How Street Beatz Hip Hop grew step by step from casual classes to thriving street dance studio

Brooke Napalan

Brooke with students from her studio. Photos: Supplied.

Brooke Napalan never imagined her casual Friday afternoon hip hop classes at Balgownie with a handful of students would blossom into a thriving dance studio 15 years later.

But that’s exactly what happened when the then teenager followed her passion for street dance and built the region’s only dedicated street dance studio Street Beatz Hip Hop that now boasts more than 350 students in North Wollongong.

This month dance students from toddlers to grandparents will take to the stage to perform end of year concerts, including a special The Lion King show.

Brooke had only just discovered her passion for hip hop and teaching dance in Queensland before arriving in Wollongong as a 17-year-old.

However, when she couldn’t continue her hip hop dancing in Wollongong due to limited classes in the region at the time, she began travelling to Sydney to dance and eventually teach.

“My friend who was coming up to my classes in Sydney, he said, ‘Can you start classes in Wollongong?’” she said.

“I didn’t set out to start a dance studio.

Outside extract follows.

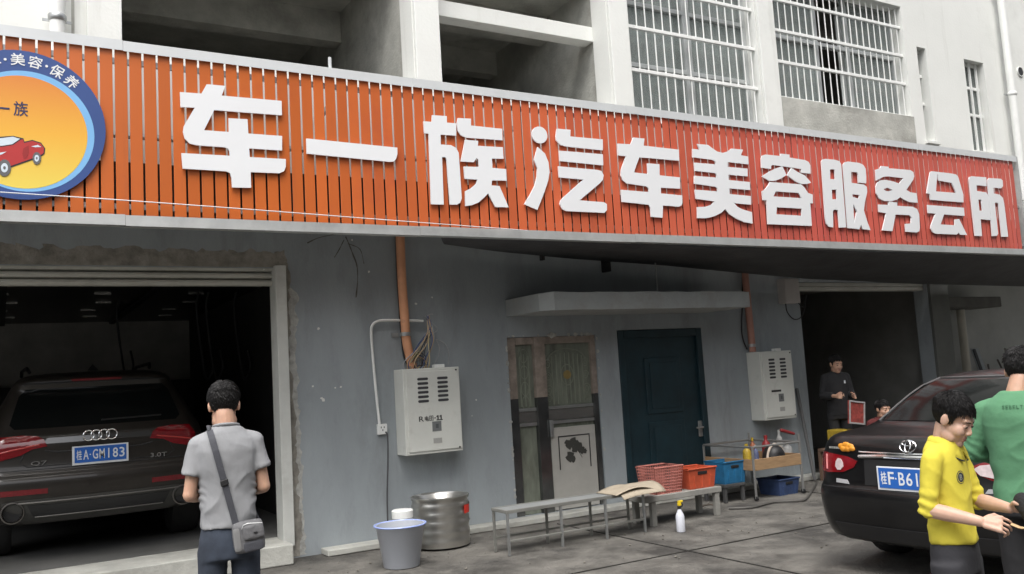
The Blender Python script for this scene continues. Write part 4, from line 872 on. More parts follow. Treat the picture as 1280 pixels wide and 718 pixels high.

“I just thought if I could have my own little crew from Wollongong – because that’s what I grew up with being part of a dance team and going to competitions – then that would be super cool.

“I didn’t think it would eventuate into a big studio.”

She said in 2009 she started casual Friday afternoon classes at Balgownie Community Hall, with numbers low, including only five in the teenagers class.

“Now three of them are actually long-term friends and students that are now teaching and have helped me essentially build this,” she said.

“Now the studio has over 350 students and we’re in a bigger commercial space.”

In its 15th year, Street Beatz Hip Hop teaches four street dance styles – hip hop, breaking, locking and popping.

“When I came through, I only learned hip hop as that was the umbrella term,” she said.

“But as I’ve become a little bit more educated and gone and travelled and learned a lot more about the origins of this style, now street dance is the umbrella term.

“Hip hop is one of the styles, but we also teach breaking, locking and popping here.

“We’ve had a couple of other styles that are closely related to street dance brought in to be taught on a workshop basis.”

Street Beatz Hip Hop

Street Beatz Hip Hop students.

Brooke remembers the moment she decided she wanted to do hip hop, attending an under 18s disco.

“There was a hip hop group on stage, and I was just in awe,” she said.

“I was like, ‘Oh my gosh, that’s what I need to do.’”

She even ended up auditioning and getting into the crew that she saw on stage.

For her studio, students started street dancing anywhere from two and a half years through to grandparents and often because they wanted positive, healthy movement that was fun.

“We have a lot of people that come to our concert and see the adult beginners and realise, hey, I can so do that,” she said.

“Even though it has structure, it’s a social dance.

“It embraces that individuality of movement, but it’s structured enough for you to feel like you’ve learned how to use your body or to stay on beat.”

Brooke has seen the impact of the dance style on students, having her own six-year-old daughter dancing now.

“She’s always had a little bit of shyness, but just recently she started to really show heaps of confidence and wanting to be picked for things,” she said.

Brooke said they encouraged freestyle as well as teaching choreography for shows, with freestyle involving battles against fellow students, which her daughter had also started to do.

She said while she backed out of her first battle, she was now asking for opportunities.

“Even just watching her own confidence journey – and we’ve seen it so many times in our other students – it’s one of the most fulfilling parts of what we’re able to give to young people and older adults as well,” she said.

“Seeing it in my own daughter is really special.”

street dance north wollongong

Brooke showing the fun side of street dance with students.

She said two-and-a-half- to five-year-olds were performing on 7 December and the bigger theatrical production of The Lion King would be split into two age group shows on 15 December, with students having to audition for parts.

“We’re doing a little hip hop version of The Lion King and so that’s really fun, and gives everybody a little bit more of a theatrical creative outlet to be part of,” she said.

Select groups also take part in competitions, including having competed in the world hip hop dance championship each year, gaining silver in 2022 and 2023, with often 70 teams competing in a division.

She said while they usually didn’t run school holiday programs, they were looking at possibly incorporating events this coming holiday.

Street Beatz Hip Hop is located at 8/83-85 Montague Street, North Wollongong.